═══ Collected material
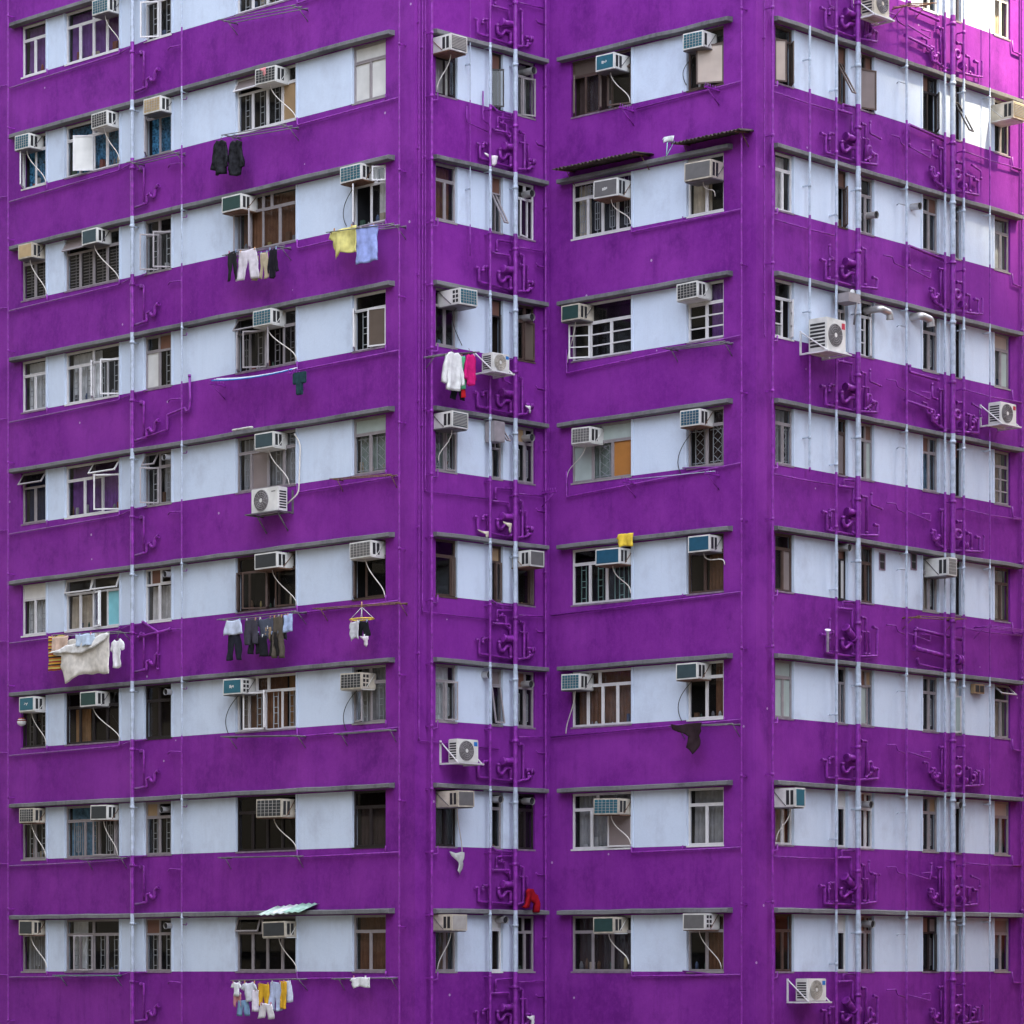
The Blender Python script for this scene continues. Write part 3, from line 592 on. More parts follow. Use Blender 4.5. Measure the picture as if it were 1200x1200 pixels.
b491=vpipe('B',491,.016,'longest of the slim purple waste pipes hugging the outer left corner',y1=868,off=.06,allp=True,n=6)
b495=vpipe('B',495,.016,'slim purple waste pipe at left corner ending beside sixth row',y1=717,off=.06,allp=True,n=6)
b498=vpipe('B',498.5,.016,'shortest slim purple waste pipe at left corner',y1=576,off=.06,allp=True,n=6)
b551=vpipe('B',551,.014,'very thin pipe on upper second wall, right of first windows',y1=300,off=.16,n=6)
b574=vpipe('B',574.5,.036,'medium pipe left of the slim windows on second wall')
b604=vpipe('B',604,.062,'thickest drain pipe on second wall, covered in traps and branches')
b640=vpipe('B',639.5,.03,'purple pipe standing in the inner corner of the block',off=.1,allp=True)
c869=vpipe('C',869,.026,'thin purple pipe on third wall near the right outer corner',allp=True)
d896=vpipe('D',896,.018,'short purple waste pipe left of the rightmost wall windows',y1=395,off=.06,allp=True,n=6)
d905=vpipe('D',905.5,.032,'purple pipe on rightmost wall left of its first windows',allp=True)
d949=vpipe('D',949,.032,'pipe crossing the upper pale bands right of first windows, rightmost wall',y1=552)
d980=vpipe('D',980,.036,'pipe left of the second slim windows on rightmost wall')
d1005=vpipe('D',1005.5,.068,'thick drain pipe between second and third windows, rightmost wall')
d1062=vpipe('D',1062.5,.032,'lone pipe with small side arms mid rightmost wall')
d1107=vpipe('D',1107.5,.032,'thinner pipe just left of the far right thick drain pipe')
d1116=vpipe('D',1116.5,.072,'thick drain pipe at far right of rightmost wall')
d1129=vpipe('D',1129.5,.036,'pipe just right of the far right thick drain pipe')
d1160=vpipe('D',1160,.022,'thin pipe left of the last window column, rightmost wall')
d1197=vpipe('D',1197.5,.034,'purple pipe at the extreme right edge of rightmost wall',allp=True,off=.06)
for o in (a10,a155,a213,a468,b507,b491,b495,b498,b551,b574,b604,b640,c869,d896,d905,d949,d980,d1005,d1062,d1107,d1116,d1129,d1160,d1197): del o['_k']
def J(s=.006): return R.uniform(-s,s)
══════
# Written request
The data should be printed again unchanged; leave its pictures out.

# Result
The Blender Python script for this scene continues. Write part 3, from line 592 on. More parts follow. Use Blender 4.5. Measure the picture as if it were 1200x1200 pixels.
b491=vpipe('B',491,.016,'longest of the slim purple waste pipes hugging the outer left corner',y1=868,off=.06,allp=True,n=6)
b495=vpipe('B',495,.016,'slim purple waste pipe at left corner ending beside sixth row',y1=717,off=.06,allp=True,n=6)
b498=vpipe('B',498.5,.016,'shortest slim purple waste pipe at left corner',y1=576,off=.06,allp=True,n=6)
b551=vpipe('B',551,.014,'very thin pipe on upper second wall, right of first windows',y1=300,off=.16,n=6)
b574=vpipe('B',574.5,.036,'medium pipe left of the slim windows on second wall')
b604=vpipe('B',604,.062,'thickest drain pipe on second wall, covered in traps and branches')
b640=vpipe('B',639.5,.03,'purple pipe standing in the inner corner of the block',off=.1,allp=True)
c869=vpipe('C',869,.026,'thin purple pipe on third wall near the right outer corner',allp=True)
d896=vpipe('D',896,.018,'short purple waste pipe left of the rightmost wall windows',y1=395,off=.06,allp=True,n=6)
d905=vpipe('D',905.5,.032,'purple pipe on rightmost wall left of its first windows',allp=True)
d949=vpipe('D',949,.032,'pipe crossing the upper pale bands right of first windows, rightmost wall',y1=552)
d980=vpipe('D',980,.036,'pipe left of the second slim windows on rightmost wall')
d1005=vpipe('D',1005.5,.068,'thick drain pipe between second and third windows, rightmost wall')
d1062=vpipe('D',1062.5,.032,'lone pipe with small side arms mid rightmost wall')
d1107=vpipe('D',1107.5,.032,'thinner pipe just left of the far right thick drain pipe')
d1116=vpipe('D',1116.5,.072,'thick drain pipe at far right of rightmost wall')
d1129=vpipe('D',1129.5,.036,'pipe just right of the far right thick drain pipe')
d1160=vpipe('D',1160,.022,'thin pipe left of the last window column, rightmost wall')
d1197=vpipe('D',1197.5,.034,'purple pipe at the extreme right edge of rightmost wall',allp=True,off=.06)
for o in (a10,a155,a213,a468,b507,b491,b495,b498,b551,b574,b604,b640,c869,d896,d905,d949,d980,d1005,d1062,d1107,d1116,d1129,d1160,d1197): del o['_k']
def J(s=.006): return R.uniform(-s,s)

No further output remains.